What’s also wonderful is the compassion Ignatow extends to the tree and the water, how they are like us in our unruly families, just trying to get on through life. It’s absurd, he seems to say, that the simple intersecting of lives can cause such turmoil.

I took from this reading experience a formal framework: to write a dreamsong in prose-poem form, and include probing questions as I go. The confounding prospect of a tax poem, which I discussed last post, felt less intimidating when I considered giving it the Ignatow treatment. I leaned into the plain-spokenness, which doesn’t come naturally to me. This line, for example, felt weird to type: The shiver in my neck a haunting—not of a soul’s fraction but fear of the Internal Revenue Service. Soul’s fraction, though. That’s something.

(Would Ignatow consider that putting language over content?
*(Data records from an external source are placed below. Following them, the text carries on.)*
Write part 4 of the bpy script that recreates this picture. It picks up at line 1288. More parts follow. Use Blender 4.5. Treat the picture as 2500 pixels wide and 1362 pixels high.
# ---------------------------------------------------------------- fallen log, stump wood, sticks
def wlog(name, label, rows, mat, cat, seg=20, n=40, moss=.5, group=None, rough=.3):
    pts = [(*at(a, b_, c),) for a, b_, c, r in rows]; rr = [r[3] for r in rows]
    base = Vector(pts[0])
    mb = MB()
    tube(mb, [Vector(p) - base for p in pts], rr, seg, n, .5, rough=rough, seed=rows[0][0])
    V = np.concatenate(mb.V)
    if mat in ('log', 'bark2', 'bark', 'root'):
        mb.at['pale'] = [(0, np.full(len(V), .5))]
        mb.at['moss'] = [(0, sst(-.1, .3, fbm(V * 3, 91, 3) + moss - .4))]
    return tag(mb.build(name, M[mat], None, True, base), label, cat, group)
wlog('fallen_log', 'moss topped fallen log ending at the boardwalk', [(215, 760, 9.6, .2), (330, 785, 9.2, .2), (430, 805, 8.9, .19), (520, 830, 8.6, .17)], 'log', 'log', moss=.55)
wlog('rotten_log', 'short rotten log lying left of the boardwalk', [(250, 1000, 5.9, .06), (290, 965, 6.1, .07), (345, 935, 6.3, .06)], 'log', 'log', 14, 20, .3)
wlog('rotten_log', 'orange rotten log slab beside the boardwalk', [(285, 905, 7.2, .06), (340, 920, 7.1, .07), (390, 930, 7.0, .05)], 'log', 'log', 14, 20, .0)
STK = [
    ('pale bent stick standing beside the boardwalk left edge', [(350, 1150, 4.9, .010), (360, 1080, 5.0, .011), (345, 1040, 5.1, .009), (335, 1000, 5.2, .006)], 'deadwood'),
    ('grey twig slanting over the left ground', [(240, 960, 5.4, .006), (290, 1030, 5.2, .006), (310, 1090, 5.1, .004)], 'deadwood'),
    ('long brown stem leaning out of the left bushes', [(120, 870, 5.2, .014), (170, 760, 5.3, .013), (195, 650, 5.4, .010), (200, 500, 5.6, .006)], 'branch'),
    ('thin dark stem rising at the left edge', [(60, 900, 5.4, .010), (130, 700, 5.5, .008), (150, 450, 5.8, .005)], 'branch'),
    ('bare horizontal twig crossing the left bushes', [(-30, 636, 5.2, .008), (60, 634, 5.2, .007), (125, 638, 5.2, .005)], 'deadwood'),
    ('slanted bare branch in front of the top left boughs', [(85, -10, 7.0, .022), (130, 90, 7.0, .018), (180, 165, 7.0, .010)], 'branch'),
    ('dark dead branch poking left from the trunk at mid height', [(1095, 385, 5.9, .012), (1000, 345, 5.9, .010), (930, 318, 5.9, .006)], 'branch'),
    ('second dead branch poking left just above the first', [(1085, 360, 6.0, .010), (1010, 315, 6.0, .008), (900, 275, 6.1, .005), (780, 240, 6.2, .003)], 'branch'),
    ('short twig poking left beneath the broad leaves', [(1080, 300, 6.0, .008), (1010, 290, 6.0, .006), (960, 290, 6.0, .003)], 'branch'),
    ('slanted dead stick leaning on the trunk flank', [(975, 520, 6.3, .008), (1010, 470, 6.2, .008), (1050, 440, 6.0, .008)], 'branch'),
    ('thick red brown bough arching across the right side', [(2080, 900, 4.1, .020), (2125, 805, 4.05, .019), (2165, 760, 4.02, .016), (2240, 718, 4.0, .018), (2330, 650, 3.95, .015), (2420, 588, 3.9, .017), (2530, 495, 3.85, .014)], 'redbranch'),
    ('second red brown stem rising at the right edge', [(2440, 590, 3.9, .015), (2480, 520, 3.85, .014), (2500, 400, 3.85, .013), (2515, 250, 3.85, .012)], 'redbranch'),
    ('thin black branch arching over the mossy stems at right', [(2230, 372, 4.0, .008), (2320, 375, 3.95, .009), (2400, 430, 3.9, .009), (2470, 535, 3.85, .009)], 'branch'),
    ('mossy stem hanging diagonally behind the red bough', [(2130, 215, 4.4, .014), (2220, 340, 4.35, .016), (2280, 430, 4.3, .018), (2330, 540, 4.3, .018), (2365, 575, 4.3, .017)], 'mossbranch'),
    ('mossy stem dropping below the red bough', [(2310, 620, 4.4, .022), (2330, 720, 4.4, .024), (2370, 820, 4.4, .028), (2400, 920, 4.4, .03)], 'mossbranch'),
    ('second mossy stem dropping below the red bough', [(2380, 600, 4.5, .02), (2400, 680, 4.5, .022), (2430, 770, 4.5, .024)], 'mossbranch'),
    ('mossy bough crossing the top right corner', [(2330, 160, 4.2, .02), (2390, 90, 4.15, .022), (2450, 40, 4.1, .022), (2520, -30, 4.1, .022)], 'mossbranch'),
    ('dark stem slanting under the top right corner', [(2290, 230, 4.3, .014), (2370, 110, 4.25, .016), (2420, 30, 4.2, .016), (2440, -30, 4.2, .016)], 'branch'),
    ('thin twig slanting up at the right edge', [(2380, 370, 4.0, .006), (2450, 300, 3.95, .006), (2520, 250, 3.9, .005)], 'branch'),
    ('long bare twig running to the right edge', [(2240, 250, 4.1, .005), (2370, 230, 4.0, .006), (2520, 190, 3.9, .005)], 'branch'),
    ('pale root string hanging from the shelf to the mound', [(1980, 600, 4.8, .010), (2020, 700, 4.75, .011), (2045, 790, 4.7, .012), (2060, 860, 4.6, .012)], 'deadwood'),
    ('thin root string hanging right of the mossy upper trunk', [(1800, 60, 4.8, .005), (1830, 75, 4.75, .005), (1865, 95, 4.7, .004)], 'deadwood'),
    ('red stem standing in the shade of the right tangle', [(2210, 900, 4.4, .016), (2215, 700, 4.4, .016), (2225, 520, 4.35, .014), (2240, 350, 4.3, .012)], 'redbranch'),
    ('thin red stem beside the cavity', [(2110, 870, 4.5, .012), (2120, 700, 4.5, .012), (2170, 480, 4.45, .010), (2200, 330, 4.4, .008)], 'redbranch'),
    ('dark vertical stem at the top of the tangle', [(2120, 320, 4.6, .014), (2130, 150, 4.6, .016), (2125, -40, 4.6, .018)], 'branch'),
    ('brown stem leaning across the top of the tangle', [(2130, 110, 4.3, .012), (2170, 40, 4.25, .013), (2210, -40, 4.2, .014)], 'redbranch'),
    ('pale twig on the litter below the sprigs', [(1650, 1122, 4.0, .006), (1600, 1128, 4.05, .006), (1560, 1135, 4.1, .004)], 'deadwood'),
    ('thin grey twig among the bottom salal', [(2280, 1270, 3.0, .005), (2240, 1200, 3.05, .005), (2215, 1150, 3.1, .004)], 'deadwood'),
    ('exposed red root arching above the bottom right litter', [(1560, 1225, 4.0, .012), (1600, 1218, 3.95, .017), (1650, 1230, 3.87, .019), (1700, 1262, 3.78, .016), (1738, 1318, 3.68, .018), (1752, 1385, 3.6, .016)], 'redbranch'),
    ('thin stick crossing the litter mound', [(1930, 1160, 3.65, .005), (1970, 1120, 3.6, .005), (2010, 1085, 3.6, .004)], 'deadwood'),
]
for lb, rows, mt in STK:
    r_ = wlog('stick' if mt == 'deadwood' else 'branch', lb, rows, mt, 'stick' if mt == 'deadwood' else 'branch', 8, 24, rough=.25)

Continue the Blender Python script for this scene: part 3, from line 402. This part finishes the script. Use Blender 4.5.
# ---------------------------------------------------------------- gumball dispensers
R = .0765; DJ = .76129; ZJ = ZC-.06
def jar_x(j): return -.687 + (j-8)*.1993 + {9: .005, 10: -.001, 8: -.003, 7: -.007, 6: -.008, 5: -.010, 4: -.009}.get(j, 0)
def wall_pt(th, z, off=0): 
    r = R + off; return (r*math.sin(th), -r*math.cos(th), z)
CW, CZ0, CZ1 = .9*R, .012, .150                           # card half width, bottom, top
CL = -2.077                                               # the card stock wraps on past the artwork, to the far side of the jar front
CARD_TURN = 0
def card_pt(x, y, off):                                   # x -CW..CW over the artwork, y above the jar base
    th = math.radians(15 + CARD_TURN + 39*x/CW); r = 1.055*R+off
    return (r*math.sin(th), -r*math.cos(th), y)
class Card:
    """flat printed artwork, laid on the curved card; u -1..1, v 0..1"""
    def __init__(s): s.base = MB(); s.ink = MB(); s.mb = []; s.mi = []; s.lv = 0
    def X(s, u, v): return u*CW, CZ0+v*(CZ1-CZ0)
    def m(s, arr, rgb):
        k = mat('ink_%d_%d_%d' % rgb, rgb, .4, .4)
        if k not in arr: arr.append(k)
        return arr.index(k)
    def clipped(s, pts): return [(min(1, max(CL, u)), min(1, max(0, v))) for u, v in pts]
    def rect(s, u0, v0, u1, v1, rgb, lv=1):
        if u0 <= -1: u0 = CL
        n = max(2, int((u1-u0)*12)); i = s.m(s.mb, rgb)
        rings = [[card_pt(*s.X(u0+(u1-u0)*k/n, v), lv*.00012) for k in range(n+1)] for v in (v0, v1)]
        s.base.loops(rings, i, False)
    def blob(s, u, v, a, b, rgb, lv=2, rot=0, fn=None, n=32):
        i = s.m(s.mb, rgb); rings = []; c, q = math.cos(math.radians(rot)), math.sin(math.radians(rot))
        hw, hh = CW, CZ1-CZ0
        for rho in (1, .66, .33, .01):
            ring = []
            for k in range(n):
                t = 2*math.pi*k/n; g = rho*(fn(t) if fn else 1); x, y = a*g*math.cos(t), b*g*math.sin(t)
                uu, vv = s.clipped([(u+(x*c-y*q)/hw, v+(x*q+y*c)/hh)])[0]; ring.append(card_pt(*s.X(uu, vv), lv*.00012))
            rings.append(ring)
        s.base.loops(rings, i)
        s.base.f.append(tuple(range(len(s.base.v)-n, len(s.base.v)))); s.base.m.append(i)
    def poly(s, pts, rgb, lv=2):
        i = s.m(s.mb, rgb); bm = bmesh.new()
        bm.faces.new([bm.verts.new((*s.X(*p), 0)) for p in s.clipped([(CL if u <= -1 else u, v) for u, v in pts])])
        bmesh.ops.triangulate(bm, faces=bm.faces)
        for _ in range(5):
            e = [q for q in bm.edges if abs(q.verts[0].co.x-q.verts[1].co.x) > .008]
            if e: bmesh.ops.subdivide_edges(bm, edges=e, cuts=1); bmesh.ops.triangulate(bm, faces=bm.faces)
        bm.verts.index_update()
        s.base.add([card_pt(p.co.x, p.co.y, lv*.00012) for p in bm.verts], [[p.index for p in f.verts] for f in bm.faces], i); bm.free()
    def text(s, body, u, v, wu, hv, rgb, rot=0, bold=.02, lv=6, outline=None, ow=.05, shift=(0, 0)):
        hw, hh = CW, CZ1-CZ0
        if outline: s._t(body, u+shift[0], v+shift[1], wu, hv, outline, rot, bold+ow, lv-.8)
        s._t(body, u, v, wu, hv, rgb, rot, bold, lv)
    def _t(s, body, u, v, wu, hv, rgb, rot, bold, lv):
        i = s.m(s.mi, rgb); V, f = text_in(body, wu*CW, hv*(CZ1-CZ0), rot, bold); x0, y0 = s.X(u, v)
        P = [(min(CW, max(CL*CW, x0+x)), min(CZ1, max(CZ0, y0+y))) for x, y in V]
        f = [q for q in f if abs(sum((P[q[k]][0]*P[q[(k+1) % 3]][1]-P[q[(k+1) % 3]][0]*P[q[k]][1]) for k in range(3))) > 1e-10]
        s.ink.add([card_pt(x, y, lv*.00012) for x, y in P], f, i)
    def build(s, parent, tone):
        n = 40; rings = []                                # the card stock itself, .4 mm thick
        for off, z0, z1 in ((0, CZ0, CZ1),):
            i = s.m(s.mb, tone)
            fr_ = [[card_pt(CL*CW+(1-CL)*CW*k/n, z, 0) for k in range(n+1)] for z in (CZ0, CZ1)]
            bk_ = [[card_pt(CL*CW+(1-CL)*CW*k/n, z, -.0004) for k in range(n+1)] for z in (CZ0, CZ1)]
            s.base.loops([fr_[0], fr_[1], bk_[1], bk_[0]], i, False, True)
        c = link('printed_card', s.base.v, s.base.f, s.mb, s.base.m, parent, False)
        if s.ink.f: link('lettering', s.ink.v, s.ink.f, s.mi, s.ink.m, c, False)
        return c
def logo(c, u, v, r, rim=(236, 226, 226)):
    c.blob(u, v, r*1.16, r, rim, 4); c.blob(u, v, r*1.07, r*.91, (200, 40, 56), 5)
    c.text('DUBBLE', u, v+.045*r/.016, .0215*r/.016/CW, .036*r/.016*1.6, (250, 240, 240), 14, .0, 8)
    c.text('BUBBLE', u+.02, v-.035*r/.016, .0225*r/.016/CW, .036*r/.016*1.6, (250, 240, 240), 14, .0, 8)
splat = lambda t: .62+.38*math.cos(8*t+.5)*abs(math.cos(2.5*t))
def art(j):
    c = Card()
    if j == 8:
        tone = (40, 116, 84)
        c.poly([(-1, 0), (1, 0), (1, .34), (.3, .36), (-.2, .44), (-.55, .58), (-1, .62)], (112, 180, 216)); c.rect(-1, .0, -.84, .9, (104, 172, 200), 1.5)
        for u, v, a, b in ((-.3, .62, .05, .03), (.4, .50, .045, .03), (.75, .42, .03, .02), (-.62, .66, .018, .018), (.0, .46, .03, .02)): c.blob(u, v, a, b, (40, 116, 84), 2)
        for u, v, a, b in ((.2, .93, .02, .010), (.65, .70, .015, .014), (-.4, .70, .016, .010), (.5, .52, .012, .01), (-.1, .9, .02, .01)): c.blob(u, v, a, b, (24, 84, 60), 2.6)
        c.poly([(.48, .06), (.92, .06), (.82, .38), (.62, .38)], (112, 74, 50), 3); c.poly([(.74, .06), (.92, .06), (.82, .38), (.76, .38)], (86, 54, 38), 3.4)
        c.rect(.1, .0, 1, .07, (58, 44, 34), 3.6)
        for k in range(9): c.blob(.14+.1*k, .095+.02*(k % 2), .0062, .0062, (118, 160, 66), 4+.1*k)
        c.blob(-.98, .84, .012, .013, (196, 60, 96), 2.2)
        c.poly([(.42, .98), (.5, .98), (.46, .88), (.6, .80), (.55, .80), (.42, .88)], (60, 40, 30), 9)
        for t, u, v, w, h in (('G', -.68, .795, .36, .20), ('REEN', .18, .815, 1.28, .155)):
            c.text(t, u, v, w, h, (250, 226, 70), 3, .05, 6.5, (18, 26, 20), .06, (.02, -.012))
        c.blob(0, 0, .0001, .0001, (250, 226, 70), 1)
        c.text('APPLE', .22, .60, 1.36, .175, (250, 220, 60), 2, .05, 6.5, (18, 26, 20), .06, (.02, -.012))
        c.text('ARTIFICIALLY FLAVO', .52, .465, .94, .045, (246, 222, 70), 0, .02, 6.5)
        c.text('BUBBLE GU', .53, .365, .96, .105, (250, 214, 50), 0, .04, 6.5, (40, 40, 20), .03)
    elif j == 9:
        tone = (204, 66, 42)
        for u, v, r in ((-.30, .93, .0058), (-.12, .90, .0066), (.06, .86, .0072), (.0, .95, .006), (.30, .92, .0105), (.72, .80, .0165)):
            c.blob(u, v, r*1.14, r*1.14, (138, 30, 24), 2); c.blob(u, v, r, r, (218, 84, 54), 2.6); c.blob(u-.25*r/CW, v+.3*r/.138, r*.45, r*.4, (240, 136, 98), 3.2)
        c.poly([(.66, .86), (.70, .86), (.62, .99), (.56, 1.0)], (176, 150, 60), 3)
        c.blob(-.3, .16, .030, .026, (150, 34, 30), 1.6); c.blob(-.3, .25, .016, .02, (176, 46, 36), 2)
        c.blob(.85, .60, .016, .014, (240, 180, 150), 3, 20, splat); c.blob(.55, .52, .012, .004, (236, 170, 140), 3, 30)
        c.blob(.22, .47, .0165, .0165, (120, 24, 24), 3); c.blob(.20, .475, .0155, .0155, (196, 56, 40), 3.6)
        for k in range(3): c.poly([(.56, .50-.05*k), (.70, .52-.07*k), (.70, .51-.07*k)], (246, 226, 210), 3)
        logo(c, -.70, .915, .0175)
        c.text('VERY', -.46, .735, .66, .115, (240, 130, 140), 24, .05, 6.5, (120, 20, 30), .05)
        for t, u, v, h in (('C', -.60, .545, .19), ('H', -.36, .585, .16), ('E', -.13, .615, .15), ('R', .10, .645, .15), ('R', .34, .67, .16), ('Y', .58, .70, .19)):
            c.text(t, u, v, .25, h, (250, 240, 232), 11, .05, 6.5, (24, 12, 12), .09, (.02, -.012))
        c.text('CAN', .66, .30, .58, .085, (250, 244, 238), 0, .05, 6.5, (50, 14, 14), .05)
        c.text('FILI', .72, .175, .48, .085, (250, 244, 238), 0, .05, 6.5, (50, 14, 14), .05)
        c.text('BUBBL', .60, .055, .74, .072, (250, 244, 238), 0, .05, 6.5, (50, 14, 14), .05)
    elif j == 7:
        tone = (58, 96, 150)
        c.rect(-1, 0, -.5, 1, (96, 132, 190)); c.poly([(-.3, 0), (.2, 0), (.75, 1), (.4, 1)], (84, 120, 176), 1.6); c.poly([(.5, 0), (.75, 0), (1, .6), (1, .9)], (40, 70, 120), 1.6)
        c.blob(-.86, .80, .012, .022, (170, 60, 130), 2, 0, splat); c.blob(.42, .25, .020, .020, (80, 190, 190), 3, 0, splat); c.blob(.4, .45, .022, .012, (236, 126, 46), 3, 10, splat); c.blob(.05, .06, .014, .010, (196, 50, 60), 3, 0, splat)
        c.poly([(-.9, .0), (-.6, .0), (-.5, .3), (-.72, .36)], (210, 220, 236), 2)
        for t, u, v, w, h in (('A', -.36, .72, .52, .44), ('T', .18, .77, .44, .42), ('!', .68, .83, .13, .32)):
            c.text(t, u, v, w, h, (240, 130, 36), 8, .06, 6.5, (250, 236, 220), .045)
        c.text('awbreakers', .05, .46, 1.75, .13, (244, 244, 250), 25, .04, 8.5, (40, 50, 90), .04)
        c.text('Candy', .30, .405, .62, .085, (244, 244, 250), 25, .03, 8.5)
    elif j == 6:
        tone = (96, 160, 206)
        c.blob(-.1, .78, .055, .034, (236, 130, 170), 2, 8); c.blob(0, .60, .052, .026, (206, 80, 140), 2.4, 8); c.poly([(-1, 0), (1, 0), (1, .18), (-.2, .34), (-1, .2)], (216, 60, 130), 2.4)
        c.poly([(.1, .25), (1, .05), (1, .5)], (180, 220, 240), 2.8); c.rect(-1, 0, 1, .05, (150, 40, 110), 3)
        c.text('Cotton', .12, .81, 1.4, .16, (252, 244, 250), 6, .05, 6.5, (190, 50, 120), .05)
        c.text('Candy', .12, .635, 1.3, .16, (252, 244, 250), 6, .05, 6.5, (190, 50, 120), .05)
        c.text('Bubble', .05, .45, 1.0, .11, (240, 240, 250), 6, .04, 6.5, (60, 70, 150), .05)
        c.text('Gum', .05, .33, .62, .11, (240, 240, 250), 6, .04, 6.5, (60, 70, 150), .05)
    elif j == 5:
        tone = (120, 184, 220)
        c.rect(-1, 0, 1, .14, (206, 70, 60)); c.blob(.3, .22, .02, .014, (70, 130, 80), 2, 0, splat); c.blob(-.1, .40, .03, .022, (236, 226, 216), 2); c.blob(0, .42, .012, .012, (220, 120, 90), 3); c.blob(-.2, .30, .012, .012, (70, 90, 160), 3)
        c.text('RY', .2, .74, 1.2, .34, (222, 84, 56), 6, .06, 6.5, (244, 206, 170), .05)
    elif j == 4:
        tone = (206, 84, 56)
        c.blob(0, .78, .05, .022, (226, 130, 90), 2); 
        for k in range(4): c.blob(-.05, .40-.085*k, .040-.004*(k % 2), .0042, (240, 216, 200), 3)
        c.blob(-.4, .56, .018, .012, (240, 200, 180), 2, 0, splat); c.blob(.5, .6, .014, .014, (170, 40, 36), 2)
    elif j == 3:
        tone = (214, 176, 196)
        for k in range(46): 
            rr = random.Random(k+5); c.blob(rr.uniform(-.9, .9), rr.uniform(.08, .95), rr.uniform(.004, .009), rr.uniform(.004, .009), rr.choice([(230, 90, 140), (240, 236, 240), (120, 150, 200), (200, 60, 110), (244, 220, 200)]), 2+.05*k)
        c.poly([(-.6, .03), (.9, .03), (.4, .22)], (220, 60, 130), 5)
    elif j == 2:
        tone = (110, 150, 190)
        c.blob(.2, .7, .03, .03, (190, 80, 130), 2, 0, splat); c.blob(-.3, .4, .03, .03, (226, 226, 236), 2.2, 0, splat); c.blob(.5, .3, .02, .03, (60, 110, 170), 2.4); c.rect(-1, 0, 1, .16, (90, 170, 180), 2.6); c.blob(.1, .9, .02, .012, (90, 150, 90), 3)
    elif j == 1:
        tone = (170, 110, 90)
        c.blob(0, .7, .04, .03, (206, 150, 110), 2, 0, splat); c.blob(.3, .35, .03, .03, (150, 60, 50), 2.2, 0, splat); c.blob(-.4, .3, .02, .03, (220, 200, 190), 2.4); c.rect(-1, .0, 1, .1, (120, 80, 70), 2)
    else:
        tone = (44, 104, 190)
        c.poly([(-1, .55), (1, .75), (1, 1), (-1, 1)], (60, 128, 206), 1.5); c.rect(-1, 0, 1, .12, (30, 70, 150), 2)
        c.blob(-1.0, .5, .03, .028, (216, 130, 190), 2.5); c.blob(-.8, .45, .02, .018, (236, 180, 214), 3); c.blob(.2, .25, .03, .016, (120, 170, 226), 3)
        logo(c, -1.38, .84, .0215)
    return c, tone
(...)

I’m not sure how to defend against that accusation except by saying I really did want a more interesting term for “ghost” so the reader wouldn’t just sail by that familiar word. And fraction is a math term, i.e. somewhat tax-related. Although maybe everything I just said supports the language-over-content thing… Oh well, I’m not going to sacrifice my love of wordplay over this.)

The simple fact of this Ignatow book is that it’s not exactly for me. Sure, his style reminds me of writers I love—Mary Ruefle, Lydia Davis—but it made me wish I’d stumbled upon a single Ignatow poem in another context. This is not the kind of writer I want to read over the course of several afternoons with my tea. So I’ll take it back to the library and let someone else have their turn.